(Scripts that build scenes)

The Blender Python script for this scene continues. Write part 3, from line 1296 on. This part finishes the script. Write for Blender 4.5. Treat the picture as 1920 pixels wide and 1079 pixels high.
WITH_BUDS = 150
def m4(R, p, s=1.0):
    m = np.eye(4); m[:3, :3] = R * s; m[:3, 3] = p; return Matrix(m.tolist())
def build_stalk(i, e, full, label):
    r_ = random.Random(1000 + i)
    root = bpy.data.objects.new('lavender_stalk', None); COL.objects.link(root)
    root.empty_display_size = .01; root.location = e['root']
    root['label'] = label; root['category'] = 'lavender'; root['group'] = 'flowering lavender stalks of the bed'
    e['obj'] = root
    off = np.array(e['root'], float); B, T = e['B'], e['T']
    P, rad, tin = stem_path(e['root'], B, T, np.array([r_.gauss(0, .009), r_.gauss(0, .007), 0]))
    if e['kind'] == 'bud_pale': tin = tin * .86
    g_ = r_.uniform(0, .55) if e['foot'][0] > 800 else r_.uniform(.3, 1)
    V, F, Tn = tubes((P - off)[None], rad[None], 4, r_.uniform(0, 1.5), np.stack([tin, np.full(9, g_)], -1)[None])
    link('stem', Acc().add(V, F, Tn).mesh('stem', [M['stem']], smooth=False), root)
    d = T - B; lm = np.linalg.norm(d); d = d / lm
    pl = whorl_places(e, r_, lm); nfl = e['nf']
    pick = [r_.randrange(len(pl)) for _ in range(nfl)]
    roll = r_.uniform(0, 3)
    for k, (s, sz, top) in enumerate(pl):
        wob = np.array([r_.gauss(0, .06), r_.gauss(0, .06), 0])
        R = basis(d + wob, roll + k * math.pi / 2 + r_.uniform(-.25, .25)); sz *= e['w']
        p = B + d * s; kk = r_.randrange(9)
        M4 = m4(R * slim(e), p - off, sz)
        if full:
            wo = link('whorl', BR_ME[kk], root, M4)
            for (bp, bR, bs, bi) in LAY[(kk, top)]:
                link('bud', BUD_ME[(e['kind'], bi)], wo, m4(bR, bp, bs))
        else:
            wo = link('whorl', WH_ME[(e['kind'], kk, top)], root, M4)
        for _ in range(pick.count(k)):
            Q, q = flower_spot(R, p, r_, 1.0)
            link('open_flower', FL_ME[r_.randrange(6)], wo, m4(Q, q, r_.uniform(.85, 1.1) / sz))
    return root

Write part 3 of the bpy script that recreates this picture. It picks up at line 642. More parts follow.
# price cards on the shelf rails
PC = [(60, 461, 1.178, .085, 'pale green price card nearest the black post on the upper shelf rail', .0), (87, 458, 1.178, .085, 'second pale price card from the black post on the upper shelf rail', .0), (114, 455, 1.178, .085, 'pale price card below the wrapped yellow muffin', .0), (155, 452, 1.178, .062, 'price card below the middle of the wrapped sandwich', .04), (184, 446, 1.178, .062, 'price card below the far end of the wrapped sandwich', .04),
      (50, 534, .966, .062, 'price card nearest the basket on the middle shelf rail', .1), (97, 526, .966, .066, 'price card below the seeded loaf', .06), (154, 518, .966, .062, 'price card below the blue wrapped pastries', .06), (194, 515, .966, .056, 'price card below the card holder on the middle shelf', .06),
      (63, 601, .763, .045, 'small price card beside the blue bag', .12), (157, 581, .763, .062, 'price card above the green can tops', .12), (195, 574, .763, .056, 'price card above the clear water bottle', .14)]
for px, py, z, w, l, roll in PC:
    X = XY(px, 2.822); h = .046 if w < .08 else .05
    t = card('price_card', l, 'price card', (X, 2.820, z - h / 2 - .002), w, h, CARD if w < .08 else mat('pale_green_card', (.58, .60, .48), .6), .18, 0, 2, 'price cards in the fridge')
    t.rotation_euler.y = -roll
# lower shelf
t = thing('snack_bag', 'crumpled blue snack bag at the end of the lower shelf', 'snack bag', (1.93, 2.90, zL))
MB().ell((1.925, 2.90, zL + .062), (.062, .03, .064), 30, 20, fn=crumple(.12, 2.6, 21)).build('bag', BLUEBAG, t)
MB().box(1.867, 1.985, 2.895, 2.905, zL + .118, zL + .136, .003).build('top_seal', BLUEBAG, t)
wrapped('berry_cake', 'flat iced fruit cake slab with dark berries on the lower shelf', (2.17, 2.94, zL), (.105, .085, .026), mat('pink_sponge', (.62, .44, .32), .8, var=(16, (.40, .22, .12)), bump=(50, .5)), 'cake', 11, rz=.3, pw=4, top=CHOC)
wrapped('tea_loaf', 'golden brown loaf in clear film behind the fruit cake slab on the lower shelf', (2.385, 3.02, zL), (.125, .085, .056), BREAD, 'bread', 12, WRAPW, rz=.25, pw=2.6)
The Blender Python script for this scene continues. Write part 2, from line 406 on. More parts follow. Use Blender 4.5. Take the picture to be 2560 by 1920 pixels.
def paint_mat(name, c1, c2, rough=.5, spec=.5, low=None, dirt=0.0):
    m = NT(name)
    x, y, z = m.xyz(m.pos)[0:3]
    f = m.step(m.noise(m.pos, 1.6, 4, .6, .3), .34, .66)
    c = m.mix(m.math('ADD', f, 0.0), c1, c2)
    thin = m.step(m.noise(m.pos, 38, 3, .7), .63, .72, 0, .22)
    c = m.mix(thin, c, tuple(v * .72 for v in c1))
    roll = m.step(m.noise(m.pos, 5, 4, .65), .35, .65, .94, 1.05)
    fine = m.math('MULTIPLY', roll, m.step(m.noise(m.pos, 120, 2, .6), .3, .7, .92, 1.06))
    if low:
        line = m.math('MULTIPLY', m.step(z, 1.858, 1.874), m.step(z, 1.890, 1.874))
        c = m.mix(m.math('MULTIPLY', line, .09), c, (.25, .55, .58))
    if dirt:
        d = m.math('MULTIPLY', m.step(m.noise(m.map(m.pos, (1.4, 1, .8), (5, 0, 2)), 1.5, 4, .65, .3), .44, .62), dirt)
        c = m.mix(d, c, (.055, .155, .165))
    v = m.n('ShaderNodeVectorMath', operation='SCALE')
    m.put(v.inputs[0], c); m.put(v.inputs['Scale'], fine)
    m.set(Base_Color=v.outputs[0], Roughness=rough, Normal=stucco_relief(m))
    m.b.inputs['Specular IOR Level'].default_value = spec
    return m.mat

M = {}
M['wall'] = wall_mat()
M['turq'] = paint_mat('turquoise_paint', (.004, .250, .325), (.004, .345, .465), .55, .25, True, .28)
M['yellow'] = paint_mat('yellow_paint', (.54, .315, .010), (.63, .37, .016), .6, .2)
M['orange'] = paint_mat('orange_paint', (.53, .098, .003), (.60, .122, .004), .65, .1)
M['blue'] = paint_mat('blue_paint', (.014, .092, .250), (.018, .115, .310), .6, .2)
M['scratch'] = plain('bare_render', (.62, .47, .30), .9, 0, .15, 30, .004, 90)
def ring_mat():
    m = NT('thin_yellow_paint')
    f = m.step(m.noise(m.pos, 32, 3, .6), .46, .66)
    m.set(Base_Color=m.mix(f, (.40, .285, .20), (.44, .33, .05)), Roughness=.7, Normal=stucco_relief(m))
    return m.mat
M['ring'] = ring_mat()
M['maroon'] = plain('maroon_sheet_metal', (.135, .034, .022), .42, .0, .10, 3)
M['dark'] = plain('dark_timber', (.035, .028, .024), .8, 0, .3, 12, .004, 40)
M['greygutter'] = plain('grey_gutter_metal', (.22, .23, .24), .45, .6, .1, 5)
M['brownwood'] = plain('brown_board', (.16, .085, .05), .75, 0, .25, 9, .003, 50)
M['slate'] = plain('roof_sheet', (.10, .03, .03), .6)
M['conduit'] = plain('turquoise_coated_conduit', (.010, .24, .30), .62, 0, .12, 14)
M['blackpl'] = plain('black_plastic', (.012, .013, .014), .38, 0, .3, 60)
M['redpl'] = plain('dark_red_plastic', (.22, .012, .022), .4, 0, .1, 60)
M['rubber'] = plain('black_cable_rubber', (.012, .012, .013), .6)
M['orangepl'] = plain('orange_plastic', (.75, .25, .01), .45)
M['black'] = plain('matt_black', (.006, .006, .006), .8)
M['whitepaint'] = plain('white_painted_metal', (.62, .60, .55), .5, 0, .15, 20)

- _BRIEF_
Of all the entries above, repeat only the lines from the line that has "[M['stem']], smooth=False), root)" to the line that has "return root", both lines included, exactly.

- _RESULT OF THIS TASK_
    link('stem', Acc().add(V, F, Tn).mesh('stem', [M['stem']], smooth=False), root)
    d = T - B; lm = np.linalg.norm(d); d = d / lm
    pl = whorl_places(e, r_, lm); nfl = e['nf']
    pick = [r_.randrange(len(pl)) for _ in range(nfl)]
    roll = r_.uniform(0, 3)
    for k, (s, sz, top) in enumerate(pl):
        wob = np.array([r_.gauss(0, .06), r_.gauss(0, .06), 0])
        R = basis(d + wob, roll + k * math.pi / 2 + r_.uniform(-.25, .25)); sz *= e['w']
        p = B + d * s; kk = r_.randrange(9)
        M4 = m4(R * slim(e), p - off, sz)
        if full:
            wo = link('whorl', BR_ME[kk], root, M4)
            for (bp, bR, bs, bi) in LAY[(kk, top)]:
                link('bud', BUD_ME[(e['kind'], bi)], wo, m4(bR, bp, bs))
        else:
            wo = link('whorl', WH_ME[(e['kind'], kk, top)], root, M4)
        for _ in range(pick.count(k)):
            Q, q = flower_spot(R, p, r_, 1.0)
            link('open_flower', FL_ME[r_.randrange(6)], wo, m4(Q, q, r_.uniform(.85, 1.1) / sz))
    return root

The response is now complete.